#### COLLECTED DATA:
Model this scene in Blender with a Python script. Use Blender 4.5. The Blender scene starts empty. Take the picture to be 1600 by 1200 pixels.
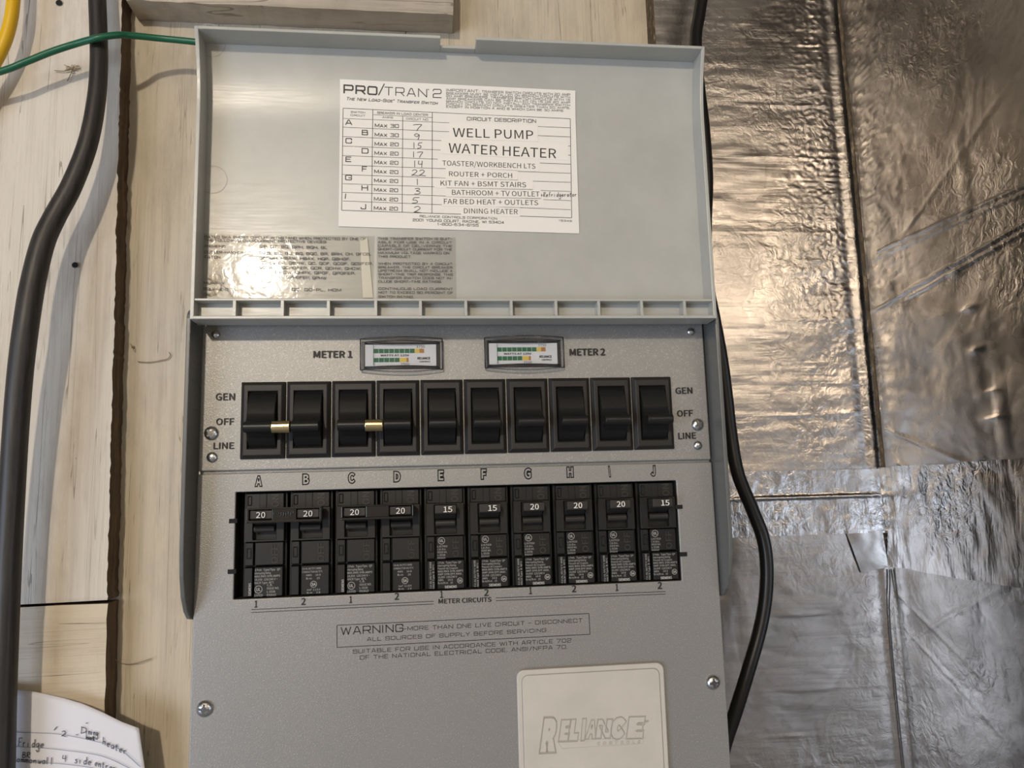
import bpy, bmesh, math, random
from mathutils import Vector, Matrix, noise
random.seed(7)
S = bpy.context.scene
COL = S.collection
# ------------------------------------------------------------------ camera
CM = ((0.99351658, 0.11311294, 0.01141308), (-0.11041412, 0.9839536, -0.14015718), (-0.02708354, 0.13798832, 0.99006349))
CC = Vector((-0.02147892, -0.44246228, -0.02922222)); FP = 1173.1155
RT = Vector([r[0] for r in CM]); FW = Vector([r[1] for r in CM]); UP = Vector([r[2] for r in CM])
cam = bpy.data.objects.new('camera', bpy.data.cameras.new('camera')); COL.objects.link(cam)
mw = Matrix((RT, UP, -FW)).transposed().to_4x4(); mw.translation = CC
cam.matrix_world = mw
cam.data.sensor_width = 36; cam.data.lens = FP / 1600 * 36; cam.data.clip_start = .01
S.camera = cam
# ------------------------------------------------------------------ world, lights, exposure
S.view_settings.view_transform = 'Standard'; S.view_settings.look = 'None'
S.view_settings.gamma = 1; S.view_settings.use_curve_mapping = False
S.view_settings.exposure = 0.0
w = bpy.data.worlds.new('world'); S.world = w; w.use_nodes = True
w.node_tree.nodes['Background'].inputs[0].default_value = (.80, .79, .80, 1)
w.node_tree.nodes['Background'].inputs[1].default_value = .22
def lamp(name, kind, loc, energy, color, size=.1, size_y=None, aim=None):
    l = bpy.data.lights.new(name, kind); l.energy = energy; l.color = color
    if kind == 'POINT': l.shadow_soft_size = size
    else:
        l.size = size
        if size_y: l.shape = 'RECTANGLE'; l.size_y = size_y
    o = bpy.data.objects.new(name, l); COL.objects.link(o); o.location = loc
    if aim: o.rotation_euler = (Vector(aim) - Vector(loc)).to_track_quat('-Z', 'Y').to_euler()
    return o
lamp('bulb_light', 'POINT', (-.68, -2.60, .84), 124, (1, .87, .70), .055)
lamp('ceiling_strip_light', 'AREA', (.15, -1.45, 1.02), 4, (1, .90, .76), 1.2, .3, aim=(.1, -.4, 0))
lamp('cool_fill_light', 'AREA', (-2.1, -2.3, -.55), 48, (.70, .81, 1), 1.5, 1.2, aim=(.2, -.4, -.5))  # added cool fill, no window behind it; placed to show in the foil
# ------------------------------------------------------------------ helpers
def at(x, y, Y=0.):
    "pixel of the photograph -> point on the vertical plane at depth Y (or on the surface Y(z))"
    if callable(Y):
        p = at(x, y, -.011)
        for _ in range(4): p = at(x, y, Y(p.z))
        return p
    d = RT * ((x - 800) / FP) + FW + UP * ((600 - y) / FP)
    return CC + d * ((Y - CC.y) / d.y)
def atX(x, y, X):
    d = RT * ((x - 800) / FP) + FW + UP * ((600 - y) / FP)
    return CC + d * ((X - CC.x) / d.x)
WO = {}
def wo(p): return WO.get(p.name, Vector((0, 0, 0))) if p else Vector((0, 0, 0))
def props(o, label=None, cat=None, group=None, kind=None):
    if label: o['label'] = label
    if cat: o['category'] = cat
    if group: o['group'] = group
    if kind: o['kind'] = kind
    return o
def empty(name, loc, label=None, cat=None, group=None, kind=None):
    o = bpy.data.objects.new(name, None); o.empty_display_size = .01
    COL.objects.link(o); o.location = loc; WO[o.name] = Vector(loc)
    return props(o, label, cat, group, kind)
class MB:
    "collects world-space geometry for one mesh object"
    def __init__(s): s.v = []; s.f = []; s.m = []
    def add(s, vs, fs, mi=0):
        b = len(s.v); s.v += [tuple(v) for v in vs]; s.f += [tuple(i + b for i in f) for f in fs]; s.m += [mi] * len(fs)
    def box(s, x0, x1, y0, y1, z0, z1, mi=0):
        vs = [(x, y, z) for x in (x0, x1) for y in (y0, y1) for z in (z0, z1)]
        s.add(vs, [(0, 1, 3, 2), (4, 6, 7, 5), (0, 4, 5, 1), (2, 3, 7, 6), (0, 2, 6, 4), (1, 5, 7, 3)], mi)
    def taper(s, x0, x1, z0, z1, yb, yf, ins, mi=0):
        "box whose front (yf) is inset by ins"
        vs = [(x0, yb, z0), (x1, yb, z0), (x1, yb, z1), (x0, yb, z1), (x0+ins, yf, z0+ins), (x1-ins, yf, z0+ins), (x1-ins, yf, z1-ins), (x0+ins, yf, z1-ins)]
        s.add(vs, [(3, 2, 1, 0), (4, 5, 6, 7), (0, 1, 5, 4), (1, 2, 6, 5), (2, 3, 7, 6), (3, 0, 4, 7)], mi)
    def prism(s, prof, x0, x1, mi=0):
        "profile of (Y,Z) points extruded along X"
        n = len(prof)
        vs = [(x0, a, b) for a, b in prof] + [(x1, a, b) for a, b in prof]
        s.add(vs, [tuple(range(n)), tuple(range(2*n-1, n-1, -1))] + [(i, i+n, (i+1) % n + n, (i+1) % n) for i in range(n)], mi)
    def plate(s, pts, y0, y1, mi=0):
        "outline of (X,Z) points extruded from y0 to y1"
        n = len(pts)
        vs = [(a, y0, b) for a, b in pts] + [(a, y1, b) for a, b in pts]
        s.add(vs, [tuple(range(n)), tuple(range(2*n-1, n-1, -1))] + [(i, i+n, (i+1) % n + n, (i+1) % n) for i in range(n)], mi)
    def ring(s, o, i, y0, y1, mi=0):
        "rectangular plate o=(x0,x1,z0,z1) with hole i, front y0 back y1"
        def c(r, y): return [(r[0], y, r[2]), (r[1], y, r[2]), (r[1], y, r[3]), (r[0], y, r[3])]
        vs = c(o, y0) + c(i, y0) + c(o, y1) + c(i, y1)
        fs = []
        for k in range(4):
            j = (k+1) % 4
            fs += [(k, j, 4+j, 4+k), (8+k, 12+k, 12+j, 8+j), (k, 8+k, 8+j, j), (4+k, 4+j, 12+j, 12+k)]
        s.add(vs, fs, mi)
    def lathe(s, prof, c, seg=20, mi=0, axis='Y'):
        "profile of (r, h) turned about Y through c (h toward the viewer)"
        vs = []; fs = []; n = len(prof)
        for k in range(seg):
            a = 2*math.pi*k/seg
            for r, h in prof: vs.append((c[0]+r*math.cos(a), c[1]-h, c[2]+r*math.sin(a)))
        for k in range(seg):
            for i in range(n-1):
                a = k*n+i; b = ((k+1) % seg)*n+i; fs.append((a, b, b+1, a+1))
        s.add(vs, fs, mi)
    def tube(s, pts, r, seg=14, mi=0, sub=6, jit=0):
        P = spline(pts, sub); vs = []; fs = []; n = len(P)
        rr = r if callable(r) else (lambda t: r)
        prev = None
        for k, p in enumerate(P):
            t = (P[min(k+1, n-1)] - P[max(k-1, 0)]).normalized()
            u = t.cross(Vector((0, 1, 0)));
            if u.length < .1: u = t.cross(Vector((0, 0, 1)))
            u.normalize(); v = t.cross(u)
            for j in range(seg):
                a = 2*math.pi*j/seg; vs.append(p + (u*math.cos(a)+v*math.sin(a))*rr(k/(n-1)))
        for k in range(n-1):
            for j in range(seg):
                a = k*seg+j; b = k*seg+(j+1) % seg; fs.append((a, b, b+seg, a+seg))
        fs += [tuple(range(seg))[::-1], tuple(range((n-1)*seg, n*seg))]
        s.add(vs, fs, mi)
    def ribbon(s, pts, wd, yo=0):
        P = [Vector(p) for p in pts]
        if len(P) < 2: return
        n = len(P); vs = []
        for k, p in enumerate(P):
            t = (P[min(k+1, n-1)] - P[max(k-1, 0)]); t.y = 0
            if t.length < 1e-7: t = Vector((1, 0, 0))
            t.normalize(); u = Vector((-t.z, 0, t.x)) * wd/2
            vs += [p + u, p - u]
        s.add(vs, [(2*k, 2*k+1, 2*k+3, 2*k+2) for k in range(n-1)])
    def build(s, name, mats, parent=None, smooth=False, bevel=0, seg=2, loc=None, **kw):
        me = bpy.data.meshes.new(name)
        o = bpy.data.objects.new(name, me); COL.objects.link(o)
        base = wo(parent)
        L = Vector(loc) if loc is not None else (base.copy() if parent else Vector((0, 0, 0)))
        if loc is None and not parent and s.v:
            n = len(s.v); L = Vector((sum(v[0] for v in s.v)/n, sum(v[1] for v in s.v)/n, min(v[2] for v in s.v)))
        me.from_pydata([(v[0]-L.x, v[1]-L.y, v[2]-L.z) for v in s.v], [], s.f)
        for m in (mats if isinstance(mats, (list, tuple)) else [mats]): me.materials.append(m)
        me.polygons.foreach_set('material_index', s.m)
        if smooth: me.polygons.foreach_set('use_smooth', [True]*len(s.f))
        me.update()
        bm = bmesh.new(); bm.from_mesh(me); bmesh.ops.recalc_face_normals(bm, faces=bm.faces) if kw.pop('recalc', True) else None
        bm.to_mesh(me); bm.free()
        if parent: o.parent = parent
        o.location = L - base if parent else L
        WO[o.name] = L
        if bevel:
            b = o.modifiers.new('bevel', 'BEVEL'); b.width = bevel; b.segments = seg; b.limit_method = 'ANGLE'; b.angle_limit = .6
        if smooth == 'auto':
            me.polygons.foreach_set('use_smooth', [True]*len(s.f)); me.set_sharp_from_angle(angle=.7)
        return props(o, **kw)
def spline(pts, sub=6):
    P = [Vector(p) for p in pts]; P = [P[0]*2-P[1]] + P + [P[-1]*2-P[-2]]; R = []
    for i in range(1, len(P)-2):
        a, b, c, d = P[i-1:i+3]
        for k in range(sub):
            t = k/sub
            R.append(.5*((2*b)+(c-a)*t+(2*a-5*b+4*c-d)*t*t+(3*b-a-3*c+d)*t**3))
    R.append(P[-2]); return R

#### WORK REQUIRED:
Copy all lines from the material that include "scene".

#### WORKED SOLUTION:
Model this scene in Blender with a Python script. Use Blender 4.5. The Blender scene starts empty. Take the picture to be 1600 by 1200 pixels.
S = bpy.context.scene